Holiday travel shifts to the car

Not as many will fly this Thanksgiving

many will stay home

A chauffeured limo, anyone?

November 17, 2001|By Gus G. Sentementes | Gus G. Sentementes,SUN STAFF

Fewer Americans will be traveling during the Thanksgiving holiday period that starts Tuesday compared with last year, but that won't mean that the ones who do will have an easier time.

A total of 34.6 million Americans are expected to travel 50 miles or more by car, bus, rail and airline this Thanksgiving period - a figure that's down about 6 percent from last year, according to AAA.

More people are staying home or closer to home, but if they do travel, industry experts said, they will likely forgo long waits at airports in favor of buses, trains or their own automobiles. The terrorist attacks on Sept. 11 and Monday's crash of American Airlines Flight 587 in New York will keep people away from the skies, experts said.

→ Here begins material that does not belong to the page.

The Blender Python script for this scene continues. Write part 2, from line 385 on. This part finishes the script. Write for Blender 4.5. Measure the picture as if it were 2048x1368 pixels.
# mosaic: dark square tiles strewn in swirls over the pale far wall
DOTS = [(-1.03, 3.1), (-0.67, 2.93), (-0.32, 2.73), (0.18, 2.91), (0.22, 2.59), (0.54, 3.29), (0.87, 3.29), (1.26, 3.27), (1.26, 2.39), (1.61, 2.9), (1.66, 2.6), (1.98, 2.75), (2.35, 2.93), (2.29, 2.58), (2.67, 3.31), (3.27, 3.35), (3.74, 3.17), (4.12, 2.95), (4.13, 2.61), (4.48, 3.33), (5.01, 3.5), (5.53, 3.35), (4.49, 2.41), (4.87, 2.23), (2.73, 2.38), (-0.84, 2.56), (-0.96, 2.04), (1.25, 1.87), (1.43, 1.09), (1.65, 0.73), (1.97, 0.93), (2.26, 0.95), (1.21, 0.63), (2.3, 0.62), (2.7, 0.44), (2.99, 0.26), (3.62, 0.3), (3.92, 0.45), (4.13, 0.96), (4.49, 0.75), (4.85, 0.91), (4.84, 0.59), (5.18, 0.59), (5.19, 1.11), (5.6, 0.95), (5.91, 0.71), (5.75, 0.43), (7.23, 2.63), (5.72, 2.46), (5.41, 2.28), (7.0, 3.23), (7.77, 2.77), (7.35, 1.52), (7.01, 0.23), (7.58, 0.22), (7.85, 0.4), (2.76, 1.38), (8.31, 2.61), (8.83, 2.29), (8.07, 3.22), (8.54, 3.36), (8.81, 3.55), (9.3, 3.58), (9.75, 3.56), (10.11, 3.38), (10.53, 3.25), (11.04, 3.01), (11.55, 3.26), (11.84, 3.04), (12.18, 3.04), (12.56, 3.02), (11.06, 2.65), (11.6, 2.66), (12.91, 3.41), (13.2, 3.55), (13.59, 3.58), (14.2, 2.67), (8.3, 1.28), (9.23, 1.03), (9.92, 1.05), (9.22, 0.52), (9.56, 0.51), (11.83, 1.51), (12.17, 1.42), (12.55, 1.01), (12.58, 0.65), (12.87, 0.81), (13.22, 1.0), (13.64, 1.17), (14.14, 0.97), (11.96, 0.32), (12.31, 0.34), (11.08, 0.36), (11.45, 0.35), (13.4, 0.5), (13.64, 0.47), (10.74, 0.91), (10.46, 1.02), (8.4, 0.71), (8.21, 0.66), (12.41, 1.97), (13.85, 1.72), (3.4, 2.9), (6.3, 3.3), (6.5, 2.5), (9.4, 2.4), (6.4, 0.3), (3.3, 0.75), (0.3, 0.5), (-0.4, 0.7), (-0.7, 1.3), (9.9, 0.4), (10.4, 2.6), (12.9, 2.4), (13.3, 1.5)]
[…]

"Eighty-seven percent of the total traveling public this year will be driving," said Myra Wieman, AAA Mid-Atlantic's spokeswoman. "That is the highest percentage AAA ever recorded in a Thanksgiving holiday survey. Last year it was 83 percent."

AAA estimates that 610,213 Marylanders will take to the roads this year, down 1.1 percent from last year.

Air travel will likely take the biggest hit this Thanksgiving holiday. AAA's survey said the number of Americans traveling by airplane, train, or bus will fall 27 percent, but most of that drop will occur in the airline industry, Wieman said.

David Stempler, president of the Air Travelers Association, said total passenger load for the industry will be down by 25 percent to 30 percent. And airline flights and seats will be down 20 percent, due to flight cutbacks by the airlines, he said.

"So it may not be as tremendously crowded as last year," Stempler said. "But the negative thing is that, for a lot of people coming into the airline system, it'll be the first time flying since Sept. 11. Even though the [passenger] loads might be less, the delays and lines will be much greater, so people will need to allot more time" for waits at airports.

Baltimore-Washington International Airport expects Wednesday to be its busiest departure day, with more than 66,000 people using the airport. For the seven-day period beginning Tuesday and ending Monday, Nov. 26, BWI Airport expects 377,000 passengers to fly from its terminals, a decline of 8 percent from the comparable period last year.

Travelers' aversion to flying this holiday season translates into opportunity for ground transportation. So far, business has been brisk at two major U.S. transportation companies - Greyhound and Amtrak.

"We've seen an increase of 20 percent in our advanced purchase tickets and a 9 percent increase in long-haul trips," said Jamille Bradfield of Greyhound Lines Inc. Last year, the bus company carried 800,000 people over the six-day holiday period, but Bradfield declined to say if the company would match that figure this year.

Amtrak is adding 75,000 seats nationwide - 10,000 more seats than were added last year - and 40 extra trains in the Northeast corridor, according to spokeswoman Karen Dunn. Amtrak's big change in the holiday week, Dunn said, is the switch to an all-reserve service "to alleviate overcrowding that we see during the Thanksgiving period." The all-reserve period will last from Tuesday to the Monday after Thanksgiving.

"We encourage people to make their reservations early, and you have to have a reservation and a ticket to board a train," Dunn said. "We're getting ready for anything, really, and anticipating what may be our busiest holiday season ever."

Another ground-transportation company that has seen business pick up since the Sept. 11 terrorist attacks is Carey International Inc., the world's largest chauffeured vehicle company.

In the wake of the attacks, the company made 640 trips for customers stranded by grounded flights. Soon afterward, the company launched a "City to City" program and is promoting its vehicle services as "a better way to go home for Thanksgiving."

"We realized there was a need for this type of service ... and then as we looked to Thanksgiving, we realized there was an opportunity there," said Joan Berkery, a Carey spokeswoman. "We've definitely noticed a good response; we've been booking pretty steadily since we launched Oct. 1."

Carey's all-inclusive one-way rate from Baltimore to New York is $513 for a vehicle that comfortably seats three passengers.